Manhattan Is the New Lilliput

That’s not to say that the larger Manhattan apartments don’t devour slices of the sales market still. The market share of two-bedrooms increased quarter over quarter to 44 percent from 43 percent—and from 42 percent in the second quarter of 2005—according to Miller Samuel, making this size the aspirant for Manhattan home purchases now.

But affordability—the simple arithmetic of it all, including maintenance fees, mortgage rates, insurance, etc.—dictates that smaller apartments remain the keyhole for unlocking Manhattan homeownership. For how long, though?

In early 1999, the average sales price of a Manhattan studio drifted over the $200,000 mark. About a year later, according to Miller Samuel, one-bedrooms started averaging over $300,000 on the sales market; and two-bedrooms went for less than $1 million, on average, as recently as 2002. These numbers appear quaint now, the sort of cocktail banter that fuels grudges and endears wealthier elders to estranged wild childs.

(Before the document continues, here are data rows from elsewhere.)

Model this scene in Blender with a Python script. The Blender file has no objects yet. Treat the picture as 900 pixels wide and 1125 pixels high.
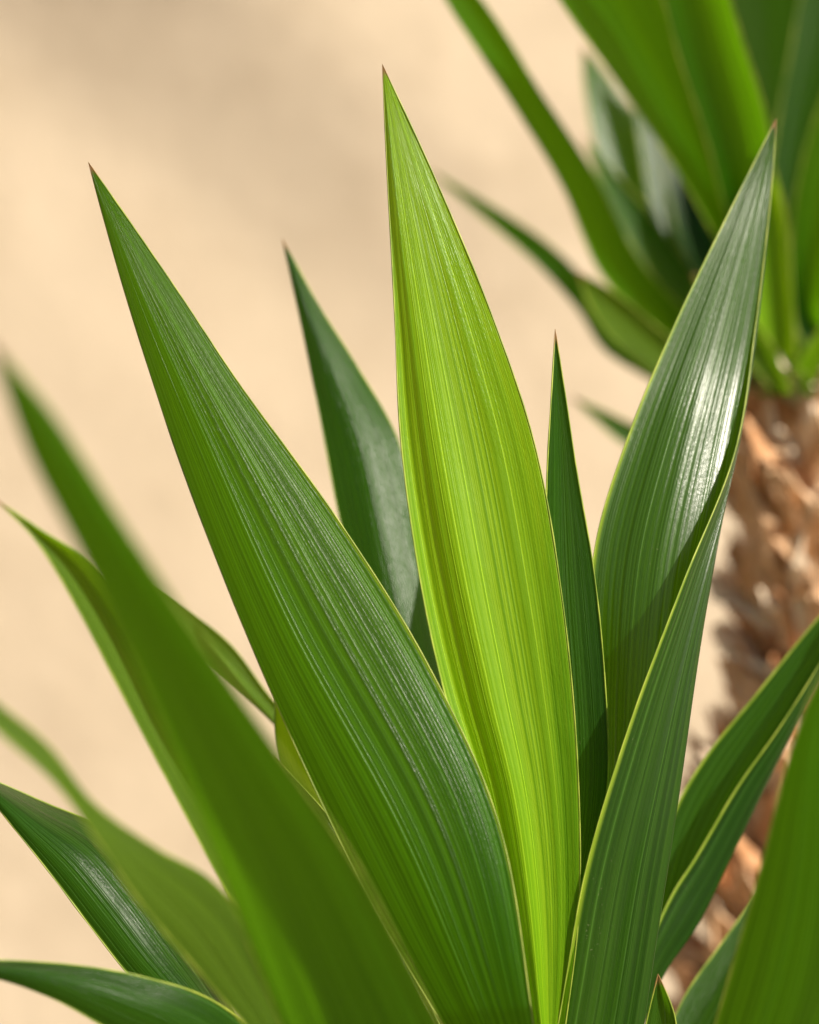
import bpy, bmesh, math, random
from mathutils import Vector, noise as mnoise

random.seed(7)
scene = bpy.context.scene
COL = scene.collection

# ------------------------------------------------------------------ camera
CAM_Z = 0.95
FOCUS = 0.970
cam_data = bpy.data.cameras.new("camera")
cam = bpy.data.objects.new("camera", cam_data)
COL.objects.link(cam)
cam.location = (0, 0, CAM_Z)
cam.rotation_euler = (math.radians(90), 0, 0)
cam_data.sensor_fit = 'VERTICAL'
cam_data.sensor_height = 36.0
cam_data.sensor_width = 28.8
cam_data.lens = 85.0
cam_data.clip_start = 0.02
cam_data.clip_end = 500
cam_data.dof.use_dof = True
cam_data.dof.focus_distance = FOCUS
cam_data.dof.aperture_fstop = 4.0
cam_data.dof.aperture_blades = 0
scene.camera = cam

# ------------------------------------------------------------------ light
SUN_DIR = Vector((0.68, -0.48, 0.54)).normalized()      # towards the sun
world = bpy.data.worlds.new("World")
scene.world = world
world.use_nodes = True
wn = world.node_tree
wn.nodes.clear()
w_out = wn.nodes.new("ShaderNodeOutputWorld")
w_bg = wn.nodes.new("ShaderNodeBackground")
w_sky = wn.nodes.new("ShaderNodeTexSky")
w_sky.sky_type = 'NISHITA'
w_sky.sun_disc = False
w_sky.sun_elevation = math.asin(SUN_DIR.z)
w_sky.sun_rotation = math.atan2(SUN_DIR.x, SUN_DIR.y)
w_sky.air_density = 0.8
w_sky.dust_density = 2.5
w_sky.ozone_density = 0.3
w_bg.inputs["Strength"].default_value = 0.05
wn.links.new(w_sky.outputs[0], w_bg.inputs[0])
wn.links.new(w_bg.outputs[0], w_out.inputs[0])

sun_data = bpy.data.lights.new("sun", 'SUN')
sun_data.energy = 5.0
sun_data.angle = math.radians(0.55)
sun_data.color = (1.0, 0.92, 0.79)
sun = bpy.data.objects.new("sun", sun_data)
COL.objects.link(sun)
sun.location = (3, -2, 5)
sun.rotation_euler = (-SUN_DIR).to_track_quat('-Z', 'Y').to_euler()

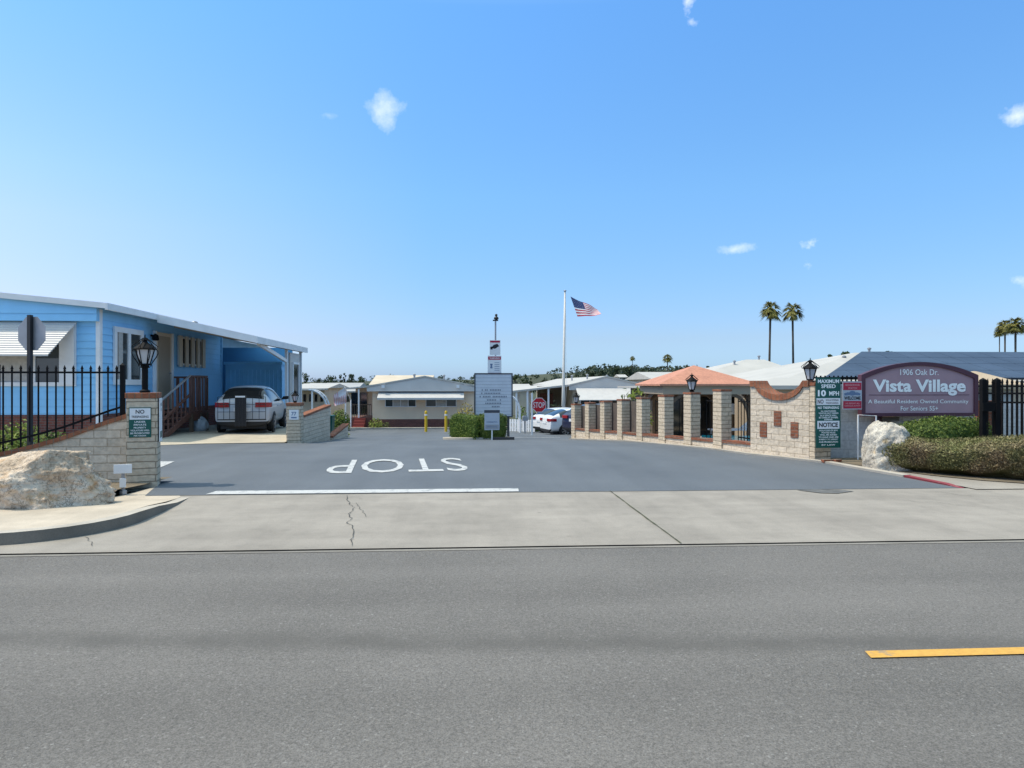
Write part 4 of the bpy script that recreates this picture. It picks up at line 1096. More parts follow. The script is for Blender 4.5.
# grey painted wall behind the signs
sw = thing('sign_wall', 'pale grey painted block wall behind the village sign', 'wall', (9, 14.5, 0), 0)
mb = MB(); mb.box(7.42, 10.95, 14.36, 14.56, -.2, 1.55); mb.build('wall', M['grey_block'], sw, **W_)
mb = MB(); mb.box(7.40, 10.97, 14.33, 14.59, 1.552, 1.60); mb.build('coping', M['grey_block'], sw, **W_)
fr_ = thing('iron_fence', 'short black iron railing on top of the pale wall behind the signs', 'fence', (8, 15.4, 0), 0)
mb = MB()
for k in range(28):
    xx = 8.15 + k * .108; mb.box(xx - .014, xx + .014, 15.99, 16.014, 0, 1.80)
mb.box(8.1, 11.2, 15.985, 16.02, 1.60, 1.64); mb.box(8.1, 11.2, 15.985, 16.02, 1.73, 1.77); mb.build('picket_panel', M['iron'], fr_, **W_)
for xx in (8.1, 11.2):
    mb = MB(); mb.box(xx - .03, xx + .03, 15.97, 16.03, 0, 1.9); mb.build('post', M['iron'], fr_, **W_)
pf = thing('pipe_frame', 'white pipe frame standing against the pale wall beside the white boulder', 'frame', (8.1, 14.1, 0), 0)
xa, ya_ = S(858, 14.3); xb, yb_ = S(876, 14.25)
mb = MB(); mb.tube([(xb, yb_, 0.0), (xb, yb_, .94), (xa, ya_, .96), (xa, ya_, .0)], .018); mb.build('upright', M['white_metal'], pf, **W_)
mb = MB(); mb.tube([(xa, ya_, .10), (xb, yb_, .08)], .014); mb.build('cross_bar', M['white_metal'], pf, **W_)
bk = thing('loose_bricks', 'few loose red bricks at the foot of the green notice board', 'bricks', (*S(831, 13.85), 0.03), R(10))
mb = MB(); mb.box(-.20, .02, -.05, .05, 0, .06); mb.box(.03, .22, -.06, .04, 0, .06, rot=.3); mb.build('bricks', M['red_brick'], bk, bevel=.004)
# village sign
vx, vy = 9.475, 14.02
vs_ = thing('village_sign', 'plum arched village sign with pale lettering and dark frame', 'sign', (vx, vy, .92), 0)
vw, hs, hc = 2.56, .87, 1.145     # width, height at the sides, at the crown
def arch(w, h0, hs, hc, n=24):
    return [(-w / 2, h0), (w / 2, h0)] + [(w / 2 - w * i / n, hs + (hc - hs) * (1 - (2 * i / n - 1) ** 2)) for i in range(n + 1)]
mb = MB(); mb.prism([(a, 0, b) for a, b in arch(vw - .02, .01, hs - .01, hc - .01)], (0, .10, 0)); mb.build('sign_board', M['plum'], vs_)
o_, i_ = arch(vw, 0, hs, hc), arch(vw - .17, .07, hs - .075, hc - .075)
mb = MB(); n = len(o_)
mb.add([(a, -.035, b) for a, b in o_] + [(a, -.035, b) for a, b in i_] + [(a, .11, b) for a, b in o_] + [(a, .0, b) for a, b in i_],
       [(k, (k + 1) % n, n + (k + 1) % n, n + k) for k in range(n)] + [(k, 2 * n + k, 2 * n + (k + 1) % n, (k + 1) % n) for k in range(n)] + [(n + k, n + (k + 1) % n, 3 * n + (k + 1) % n, 3 * n + k) for k in range(n)])
mb.build('sign_frame', M['plum_dark'], vs_)
lines_on(vs_, 'lettering', 'letter', [('1906 Oak Dr.', .0, .93, .84, .125, .004), ('A Beautiful Resident Owned Community', -.02, .30, 2.2, .105, .006), ('For Seniors 55+', .0, .165, .82, .095, .006)], -.006)
mb = MB(); text(mb, 'Vista Village', .0, .605, 2.04, .34, -.008, .034); mb.build('lettering', M['letter'], vs_)
mb = MB(); mb.box(-1.1, 1.1, -.006, -.001, .445, .455); mb.build('rule_line', M['plum_dark'], vs_)
for xx in (-.8, .8):
    mb = MB(); mb.box(xx - .06, xx + .06, .105, .2, -.92, .7); mb.build('post', M['plum_dark'], vs_)
mb = MB(); mb.box(-.78, -.40, .06, .34, -.10, -.02); mb.build('bracket', M['wood_brown'], vs_)

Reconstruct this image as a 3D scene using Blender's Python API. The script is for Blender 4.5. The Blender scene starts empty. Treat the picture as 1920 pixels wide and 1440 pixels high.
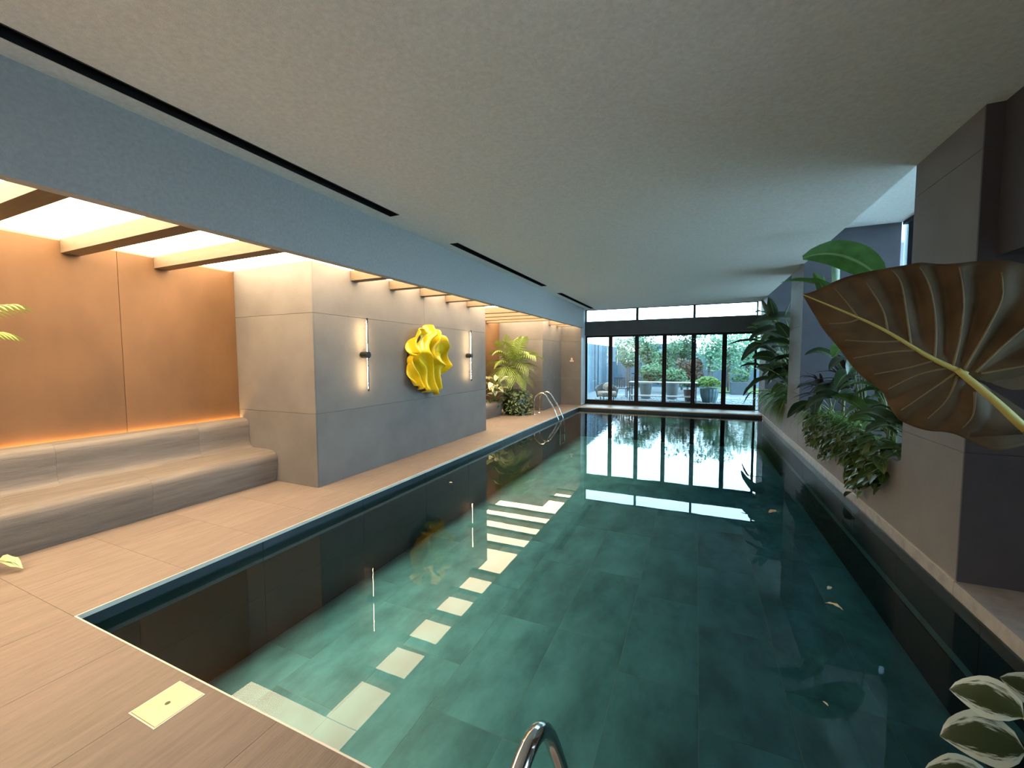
import bpy, bmesh, math, random
from mathutils import Vector, Matrix, noise
PI = math.pi
rnd = random.Random(7)
sc = bpy.context.scene
COL = sc.collection

# ------------------------------------------------------------------ camera
cam = bpy.data.cameras.new('camera')
cam.sensor_width = 36.0
cam.lens = 775.0 / 1920.0 * 36.0
cam.clip_start = 0.02
cam.clip_end = 300
co = bpy.data.objects.new('camera', cam)
COL.objects.link(co)
M = Matrix(((0.9133, -0.0208, 0.4067), (0.4073, 0.0578, -0.9115), (-0.0045, 0.9981, 0.0613)))
X = M.col[0].normalized(); Zc = (M.col[2] - X * M.col[2].dot(X)).normalized(); Yc = Zc.cross(X)
R = Matrix((X, Yc, Zc)).transposed()
co.matrix_world = Matrix.Translation((0, 0, 1.55)) @ R.to_4x4()
sc.camera = co

# ------------------------------------------------------------------ sky, exposure
W = bpy.data.worlds.new('overcast_sky')
sc.world = W
W.use_nodes = True
nt = W.node_tree
bg = nt.nodes['Background']
bg.inputs['Color'].default_value = (0.60, 0.86, 1.06, 1)
bg.inputs['Strength'].default_value = 13.0
sc.view_settings.view_transform = 'Standard'
sc.view_settings.look = 'None'
sc.view_settings.gamma = 1.0
sc.view_settings.use_curve_mapping = False
sc.view_settings.exposure = 0.0
sc.cycles.max_bounces = 10
sc.cycles.diffuse_bounces = 5
sc.cycles.glossy_bounces = 4
sc.cycles.transparent_max_bounces = 24
sc.cycles.sample_clamp_indirect = 8.0
sc.cycles.use_denoising = True
PANEL = (16.5, 12.6, 8.0)       # warm light boxes above the niches
STRIP = (60.0, 32.0, 11.0)        # led strips
SCONCE = (160.0, 112.0, 54.0)

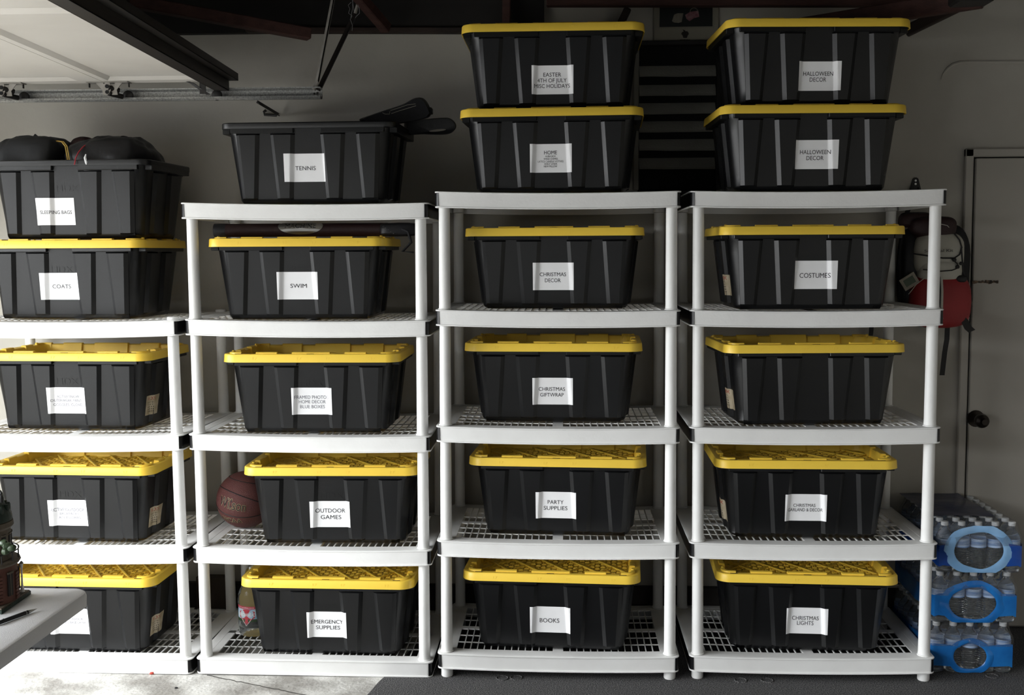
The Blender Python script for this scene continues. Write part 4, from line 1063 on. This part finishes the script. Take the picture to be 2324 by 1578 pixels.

The local economy remains strong, particularly the ubiquitous financial sector; and Manhattan—womb of the luxury-condo as lifestyle-accoutrement and keeper of the housing boom that’s busted in much of the nation—remains the luxury brand Mayor Bloomberg once called it. If this reality persists, the sales prices from early 2007, even for the smaller apartments, should one year soon appear just as quaint.